GIANT LASER TANK!

Discussion in 'My Work In Progress' started by AmazingStories, Sep 19, 2012.

  1. AMZ GLT 000.jpg

    Giant Laser Tank.

    Built entirely in Inventor Fusion, then imported into Maya. Approximately one gazillion verts.

    This was originally designed for the cover art I am doing for the relaunch of "Amazing Stories" magazine (edited by Steve Davidson).

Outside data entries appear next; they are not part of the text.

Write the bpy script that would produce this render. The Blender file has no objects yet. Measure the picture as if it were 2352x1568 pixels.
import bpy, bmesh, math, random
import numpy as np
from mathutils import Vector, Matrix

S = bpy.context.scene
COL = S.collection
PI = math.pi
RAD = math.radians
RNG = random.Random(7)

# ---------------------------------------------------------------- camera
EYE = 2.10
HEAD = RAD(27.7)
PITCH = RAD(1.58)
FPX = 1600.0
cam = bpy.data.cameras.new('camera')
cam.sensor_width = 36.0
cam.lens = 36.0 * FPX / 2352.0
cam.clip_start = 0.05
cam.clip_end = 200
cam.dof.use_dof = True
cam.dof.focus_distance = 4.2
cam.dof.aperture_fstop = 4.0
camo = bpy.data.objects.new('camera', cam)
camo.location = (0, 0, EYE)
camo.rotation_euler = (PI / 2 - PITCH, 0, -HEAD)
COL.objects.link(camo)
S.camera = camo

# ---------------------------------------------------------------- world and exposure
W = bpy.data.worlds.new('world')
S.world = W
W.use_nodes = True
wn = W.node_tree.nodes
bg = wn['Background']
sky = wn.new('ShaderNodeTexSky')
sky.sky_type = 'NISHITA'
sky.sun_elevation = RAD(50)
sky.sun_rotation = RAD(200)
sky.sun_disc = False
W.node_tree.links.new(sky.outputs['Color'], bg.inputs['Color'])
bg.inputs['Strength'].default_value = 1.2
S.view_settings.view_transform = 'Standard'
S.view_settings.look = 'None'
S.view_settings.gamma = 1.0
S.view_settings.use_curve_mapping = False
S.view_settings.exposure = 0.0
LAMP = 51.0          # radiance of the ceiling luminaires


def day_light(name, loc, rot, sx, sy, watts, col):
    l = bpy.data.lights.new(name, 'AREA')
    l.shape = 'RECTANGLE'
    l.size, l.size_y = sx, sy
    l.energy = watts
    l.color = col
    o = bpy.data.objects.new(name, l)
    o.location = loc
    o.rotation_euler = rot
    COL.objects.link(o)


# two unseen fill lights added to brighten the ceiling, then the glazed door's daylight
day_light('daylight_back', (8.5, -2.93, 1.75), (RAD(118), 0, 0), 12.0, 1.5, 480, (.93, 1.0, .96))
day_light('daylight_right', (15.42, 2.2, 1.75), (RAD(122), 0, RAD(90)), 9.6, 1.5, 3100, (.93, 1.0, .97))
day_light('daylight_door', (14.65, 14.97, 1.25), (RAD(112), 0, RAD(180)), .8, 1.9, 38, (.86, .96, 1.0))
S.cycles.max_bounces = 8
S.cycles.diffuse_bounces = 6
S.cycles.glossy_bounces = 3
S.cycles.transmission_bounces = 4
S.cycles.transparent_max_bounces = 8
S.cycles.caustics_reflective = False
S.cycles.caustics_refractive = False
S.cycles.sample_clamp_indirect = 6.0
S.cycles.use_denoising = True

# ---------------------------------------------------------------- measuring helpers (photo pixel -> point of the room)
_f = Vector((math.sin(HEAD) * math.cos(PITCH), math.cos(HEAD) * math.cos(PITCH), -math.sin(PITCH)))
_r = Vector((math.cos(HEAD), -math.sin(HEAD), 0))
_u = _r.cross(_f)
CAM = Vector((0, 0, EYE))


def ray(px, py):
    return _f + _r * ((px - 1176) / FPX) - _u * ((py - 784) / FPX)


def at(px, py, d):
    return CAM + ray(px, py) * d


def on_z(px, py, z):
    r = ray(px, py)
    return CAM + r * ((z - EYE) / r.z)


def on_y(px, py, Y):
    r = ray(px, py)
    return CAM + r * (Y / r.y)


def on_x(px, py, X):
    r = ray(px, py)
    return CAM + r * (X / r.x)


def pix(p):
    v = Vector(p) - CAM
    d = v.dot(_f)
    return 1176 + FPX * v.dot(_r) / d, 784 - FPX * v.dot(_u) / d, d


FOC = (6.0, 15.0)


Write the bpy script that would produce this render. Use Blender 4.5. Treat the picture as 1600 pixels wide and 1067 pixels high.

    This is some fun ad copy that Steve wrote for my design:

    DEFEND YOUR PLANET! After just a few short weeks of basic training, YOU could be in command of your very own Planetary Defense Battery BLAST THOSE BEMS! Join the Laser Troopers today and defend your planet from alien invasion. Why walk into battle when you can arrive in air-conditioned comfort and style, riding inside the state-of-the-art command center of an EDF GIANT LASER TANK sitting in your custom-contoured command couch, issuing instantly obeyed commands over your own personal neural net? ONLY THE ELITE NEED APPLY! Just say NO to probings! The Experimenter Publishing Company, publishers of AMAZING STORIES magazine, along with Hugo Award-winning science fiction artist Frank Wu are pleased to introduce this key fob replica of an Earth Defense Force planetary defense Giant Laser Tank (official military designation - GLT). Based on the design that helped turn the tide during the Voldrani Rectification (responsible for destroying an as yet undetermined number of Torgs), the GLT measures approximately 390 feet long, 180 feet high (to top of turret); the 10K Terawatt laser barrel is approximately 130 feet long. A 3" model is roughly 1:1500 scale. (A 1/35th scale model would be nearly 11 feet long!) The Giant Laser Tank appears on Frank Wu's commemorative cover for the first new issue of AMAZING STORIES since 2005. The cover illustration is an homage to Frank R. Paul's illustration for Amazing Stories Volume 1, Number 1, April 1926 issue. This model is available in 3.5 inch, 7 inch, 12 inch (this one!) and 22 inch long versions!
     
    Last edited: Sep 19, 2012
  2. Reminds me of Keith Laumer's Bolos, Big boomers also.:)
     
  3. Yeah, there is probably a little bit of the influence of the old game "Ogre" in the design, which in turn was inspired by the Bolos.
     

    Attached Files:

  4. mkroeker
    mkroeker Well-Known Member
    How many triangles do these gazillion verts form ? I am guessing that this model
    must be close to shapeways' 1M limit...
     
  5. In answer: I originally made this model in Inventor Fusion, then exported it as a .stl into Maya, whereupon Maya said it was over 2 million triangles. Which lead to freakage on my part, as it's twice Shapeway's limit. Then we re-topologized it and got it down to 200K. Whew.

    (Here I give a shout-out to my awesome wife Brianna Spacekat Wu, who helped me tremendously with all these technical stuff and helped answer your question - I know Inventor Fusion but not Maya, as IF is easy and Maya overwhelms me with all its buttons - it's like trying to fly the space shuttle and if you touch the wrong thing, it all crashes. So Bri did the re-topo work.)

    Oh, and here's another view:
     

    Attached Files:

  6. mkroeker
    mkroeker Well-Known Member
    Awesome. I would not have thought that 200000 triangles would suffice to provide that level of detail.
    Reminds me of how much I do not know - my models so far are work-related and consist of a few basic
    shapes only.
    And it made me realize that I must have unknowingly used absurdly detailed spheres in my latest order
    (courtesy of a largely undocumented program I used to convert VRML files to STL - just because it was
    so much quicker than using openscad).